Tom's examples of masculinity rely mainly on cultural archetypes and his personal experience growing up around Greatest Generation New Englanders, a far cry from the Southern/Midwestern white male boomers that make up the Trump base.
The latter group may have grown up with a similar code as the others, but things like desegregation, the Evangelical rebirth, and the culture wars played a much larger role in their lives. An exception to the code was found: The Other.
I'm from Alabama. I grew up around these men. They'd talk a big game about what a real man was, how he acted. Then I'd watch them give a black family bad directions on purpose so they'd get lost. Or not let the femme boy play with their kids anymore.
The right has, for decades, found it highly profitable to sell men on the idea that they are surrounded by enemies that want to steal their jobs, money, women, and power. Blacks. Gays. Feminists. Muslims. Immigrants. Jews.

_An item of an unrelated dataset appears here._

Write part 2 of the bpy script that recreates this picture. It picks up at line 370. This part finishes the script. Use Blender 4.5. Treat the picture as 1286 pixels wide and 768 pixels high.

But the cultural messaging is like a drug. You build up a tolerance to a certain amount, so the right wing scream machine has to up the dose. The messaging grows more and more hysterical, the proposed solutions more extreme. The fear and paranoia has overwhelmed them.
They see him as masculine because he is them. They live on self-hagiography, pretending to fear nothing while fearing everything. They are paranoid, petty, materialistic, disloyal, and vindictive. They *HAVE* to see him as a Real Man, otherwise they aren't Real Men anymore.
So, from the outside, Trumpworld looks like a fun house mirror of masculine stereotypes. On the inside, it's working exactly as designed. That's why shame doesn't work. The only way to beat them is to outvote them.